We would never be so lucky!

Anonymous said...

Funny you should mention the Miami Circle. Several months ago I attended a shindig at the Circle property meant to kickoff the site's long-awaited development as a passive archaeological / historical park.There were several VIPs from Tallahassee and FIND (the Florida Inland Navigation District that help fund the replacement of the site's seawall) in attendance. Ironically, the City of Miami mayor and a couple of city commissioners were there too, there under the shadow of the nearly empty ICON monstrosity, perhaps forgetting how hard the City fought (albeit under Crazy Joe) for the Circle site to be developed with not one, but two, highrise condominium buildings. They may have also been unaware how the City had squandered an opportunity not so many years before the Circle's discovery to acquire the property for a song. But they had to remember how the City essentially gave away a chunk of the nearby Brickell Park to accommodate the ICON development.

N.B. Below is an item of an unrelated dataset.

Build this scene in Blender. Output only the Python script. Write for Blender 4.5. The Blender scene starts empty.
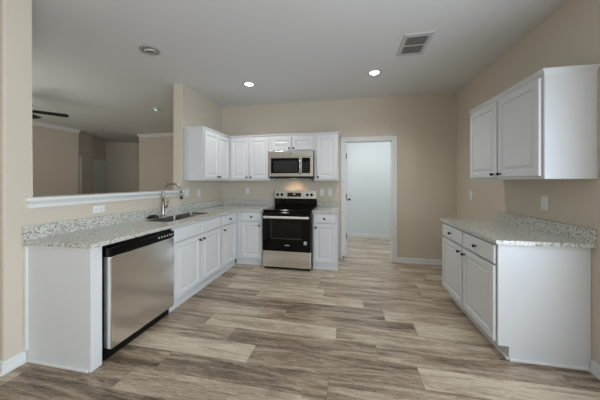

Standing at the Circle site makes you feel as though you're at the bottom of the Grand Canyon but with none of the grandeur. Nevertheless, although I still have a hard time with how much the County and State paid to acquire the site, I'm glad they did. Otherwise we'd have two more empty buildings to look at on the Miami River. And I bet the wouldbe developer of the site is pretty happy too.

Gimleteye said...

Thanks for the comment. I have been many times by boat along that foresaken stretch of the river and agree with your assessment completely.